Although closure of the World could not stop the editors and journalists, and those in other newspapers, from stating their opinions and reporting many facts which the authorities wanted suppressed, they knew that from the moment they came to take the editor Percy Qoboza away no newspaper was safe in South Africa.

The courts could no longer protect them.

The Minister of Justice and the Police, Jimmy Kruger, was reported to have said at that time that the ban was justified because “the government’s factual investigation has shown beyond doubt that the newspapers were endangering law and order”.

The ANC was voted into power in 1994 and the future of media freedom was backed by the supreme law of the land, the South African Constitution.

This was threatened when the Info Bill was reintroduced to parliament in 2010 after initially being shelved in 2007.

“The Info Bill, in its present form, if signed by president Jacob Zuma, could mean the death of the free media in this country,” said Mark Kinnear, deputy editor of Lowvelder.

According to Kinnear, the most draconian aspect of the bill is criminalistion.

The moment the bill is signed by the president a journalist or any other person in possession of classified material can be arrested and prosecuted in a court of law. Even knowledge of the possession of classified material will be a crime.

“So if a journalist is supplied information by a source and this information has been classified secret by either the ministries of state security, defence or police, that journalist can be arrested, tried and if found guilty sent to jail for five year. If the journalist makes the information public he or she can be jailed for up to 25 years,” said Kinnear.

Kinnear claims the realities of the Info Bill get worse.

“The bill states the following,”

Any person who harbours or conceals a person whom he or she knows, or has reasonable grounds to believe or suspect, has committed, or is about to commit, an offence contemplated in section 36 or 38 , is guilty of an offence and liable on conviction to imprisonment for a period not exceeding 10 years.

“So should a journalist tell a third party, be it a wife, husband or friend, of classified information in his or her possession, and that third person does not inform the police, that person can be arrested, tried and sent to jail for 10 years, said Kinnear.

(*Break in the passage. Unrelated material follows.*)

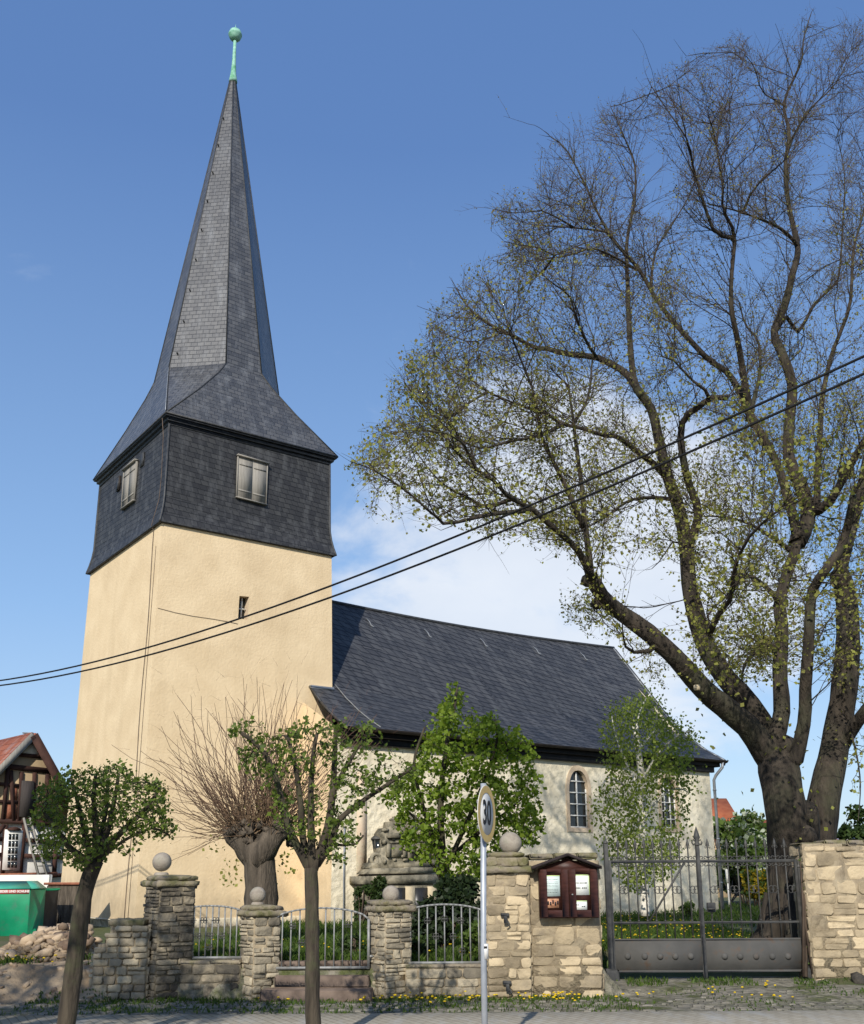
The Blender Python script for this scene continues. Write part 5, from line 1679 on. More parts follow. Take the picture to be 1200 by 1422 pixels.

The bill, after being passed by parliament in April, was sent back by Zuma to parliament last month to be amended. Pressure groups and political parties hoped that the sections that threatened media freedom would be changed.

“The bill was amended, revoted on returned to Zuma’s office. An incorrect cross reference and a punctuation error were corrected,” said Kinnear.

Now it just needs the president’s signature to become law.

“It remains to be seen if this will happen and if it does, to what extent the state will implement it. However, if Zuma does sign the bill it will be a sword hanging over the heads of every journalist, every editor and every media house in South Africa, concluded Kinnear.